1 kg starchy potatoes (russet, Maris Piper etc.)

1 TBsp all purpose flour

1/2 tsp garlic granules/powder

1/4 tsp onion powder

1/4 teaspoon dill

sea salt & cracked pepper to taste

1 cup vegetable oil


Peel the potatoes, add to a saucepan and cover with water.  Bring to the boil, turn down the heat and simmer for 7 minutes, or until the spuds are par boiled.

Remove potatoes from heat, drain and set aside to cool.

When cool, grate the spuds with a box grater (or if you’re fancy and have one, a food processor with a grater blade!).  When grated, remove as much moisture from the potatoes as you can, with either a clean tea towel or kitchen paper roll.

Transfer grated spuds to a large bowl and add the remaining ingredients, apart from the oil.  Stir until combined.  The mix should be fairly dry at this stage.

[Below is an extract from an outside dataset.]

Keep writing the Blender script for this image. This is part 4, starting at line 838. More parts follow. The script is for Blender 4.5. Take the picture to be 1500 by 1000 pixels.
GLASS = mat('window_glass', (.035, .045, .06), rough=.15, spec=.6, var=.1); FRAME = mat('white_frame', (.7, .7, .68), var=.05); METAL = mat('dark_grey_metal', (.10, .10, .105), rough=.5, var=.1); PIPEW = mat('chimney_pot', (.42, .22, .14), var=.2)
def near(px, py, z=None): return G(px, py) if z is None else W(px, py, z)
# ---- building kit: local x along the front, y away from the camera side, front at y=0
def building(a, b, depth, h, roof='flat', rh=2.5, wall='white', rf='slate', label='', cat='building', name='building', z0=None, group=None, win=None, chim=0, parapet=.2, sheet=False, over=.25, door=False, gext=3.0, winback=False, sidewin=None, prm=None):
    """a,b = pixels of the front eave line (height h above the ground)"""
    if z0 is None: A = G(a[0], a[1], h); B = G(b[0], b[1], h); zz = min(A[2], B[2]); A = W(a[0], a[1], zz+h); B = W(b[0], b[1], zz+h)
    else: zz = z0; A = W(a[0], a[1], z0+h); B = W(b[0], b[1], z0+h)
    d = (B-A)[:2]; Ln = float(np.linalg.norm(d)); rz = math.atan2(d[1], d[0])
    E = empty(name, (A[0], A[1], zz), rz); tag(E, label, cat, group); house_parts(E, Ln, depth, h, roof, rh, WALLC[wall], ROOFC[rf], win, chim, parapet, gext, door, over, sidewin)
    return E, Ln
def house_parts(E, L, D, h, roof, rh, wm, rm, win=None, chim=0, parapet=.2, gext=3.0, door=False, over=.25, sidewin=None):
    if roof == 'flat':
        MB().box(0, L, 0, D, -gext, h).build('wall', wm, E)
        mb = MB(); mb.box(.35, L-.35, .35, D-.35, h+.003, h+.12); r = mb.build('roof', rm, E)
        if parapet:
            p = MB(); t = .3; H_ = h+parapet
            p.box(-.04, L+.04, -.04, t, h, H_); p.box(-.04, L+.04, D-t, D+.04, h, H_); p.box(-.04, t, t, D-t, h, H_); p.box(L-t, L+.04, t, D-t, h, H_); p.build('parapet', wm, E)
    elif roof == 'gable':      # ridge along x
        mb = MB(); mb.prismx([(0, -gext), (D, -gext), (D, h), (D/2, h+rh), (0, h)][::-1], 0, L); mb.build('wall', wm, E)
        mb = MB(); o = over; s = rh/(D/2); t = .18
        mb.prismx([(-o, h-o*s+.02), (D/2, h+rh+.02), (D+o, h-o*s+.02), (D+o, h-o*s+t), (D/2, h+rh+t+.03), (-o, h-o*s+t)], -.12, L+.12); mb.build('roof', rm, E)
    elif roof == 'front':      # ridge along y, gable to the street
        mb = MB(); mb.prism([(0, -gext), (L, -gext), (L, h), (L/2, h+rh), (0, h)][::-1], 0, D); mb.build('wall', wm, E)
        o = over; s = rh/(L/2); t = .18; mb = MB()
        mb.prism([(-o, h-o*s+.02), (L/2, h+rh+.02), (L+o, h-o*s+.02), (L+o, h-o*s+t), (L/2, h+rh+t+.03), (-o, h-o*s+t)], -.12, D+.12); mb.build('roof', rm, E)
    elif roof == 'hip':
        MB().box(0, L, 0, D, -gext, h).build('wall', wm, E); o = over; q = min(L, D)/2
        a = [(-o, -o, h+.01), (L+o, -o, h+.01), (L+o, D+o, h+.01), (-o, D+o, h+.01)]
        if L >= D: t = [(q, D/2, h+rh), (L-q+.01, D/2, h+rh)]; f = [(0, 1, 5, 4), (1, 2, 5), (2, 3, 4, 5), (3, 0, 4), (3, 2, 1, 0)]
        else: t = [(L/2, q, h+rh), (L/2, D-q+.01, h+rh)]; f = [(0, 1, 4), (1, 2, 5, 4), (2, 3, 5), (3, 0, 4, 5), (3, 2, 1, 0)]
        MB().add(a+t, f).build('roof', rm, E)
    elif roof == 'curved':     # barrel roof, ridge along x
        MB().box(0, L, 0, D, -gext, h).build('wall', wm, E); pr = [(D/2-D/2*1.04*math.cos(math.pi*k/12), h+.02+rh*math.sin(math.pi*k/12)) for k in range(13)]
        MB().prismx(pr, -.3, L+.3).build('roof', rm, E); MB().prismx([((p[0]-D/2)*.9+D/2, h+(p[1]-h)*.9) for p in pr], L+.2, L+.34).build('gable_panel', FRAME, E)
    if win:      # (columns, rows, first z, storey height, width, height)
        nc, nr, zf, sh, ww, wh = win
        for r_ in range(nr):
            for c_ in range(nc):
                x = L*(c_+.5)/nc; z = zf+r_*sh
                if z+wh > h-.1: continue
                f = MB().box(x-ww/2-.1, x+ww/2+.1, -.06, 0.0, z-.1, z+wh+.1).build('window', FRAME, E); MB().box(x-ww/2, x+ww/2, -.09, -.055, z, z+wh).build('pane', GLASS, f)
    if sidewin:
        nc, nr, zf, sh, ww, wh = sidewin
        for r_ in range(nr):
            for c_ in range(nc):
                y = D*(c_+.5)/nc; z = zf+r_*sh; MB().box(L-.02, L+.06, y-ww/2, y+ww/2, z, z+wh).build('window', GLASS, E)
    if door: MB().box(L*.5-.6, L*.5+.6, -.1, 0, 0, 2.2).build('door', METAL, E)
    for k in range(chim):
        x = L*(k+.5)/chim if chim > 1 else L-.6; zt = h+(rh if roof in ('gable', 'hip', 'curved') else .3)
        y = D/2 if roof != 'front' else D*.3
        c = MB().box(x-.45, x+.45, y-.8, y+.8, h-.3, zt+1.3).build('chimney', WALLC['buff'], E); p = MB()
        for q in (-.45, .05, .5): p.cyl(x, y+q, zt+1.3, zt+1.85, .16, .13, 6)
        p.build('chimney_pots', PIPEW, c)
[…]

Roll into tater tots sized balls and place on a plate/chopping board, ready to fry.  Your hands will get sticky give them a wash every five or so tots.


Heat the oil in a saucepan.  Test the oil readiness by dropping a small grated piece of potato into the oil.  If it floats almost immediately then you’re good to go.

Carefully place six or seven tots into the oil, ensuring there is plenty of space between them.

Cook for four or five minutes, then turn over.  They should begin to brown nicely.

Remove from the oil with a slotted spoon/tongs (carefully if using tongs!) and place on kitchen roll to drain off the excess oil.

Repeat until all of the tots have been cooked.

Serve immediately, or keep warm in a low temperature oven until ready to serve.

To freeze, ensure your tots are fully cooled and store in a freezable container.  When you want to have them again, remove from freezer and place on a baking tray.  Bake at 200C for 20 minutes and serve with burgers, beans or whatever the hell you want!


Makes enough tots for a side for 4 people (or be a piggy and eat them all in one sitting!)

Time to make: 10 mins boiling spuds / 15 minutes grate and roll / 15 minutes frying = 40 minutes (this doesn’t include the half hour or so it takes the spuds to cool)

On a scale of easy (1) to pull your hair out difficult (5) = 2.5, recipe has quite a few steps, plus waiting for the spuds to cool, and getting your hands dirty.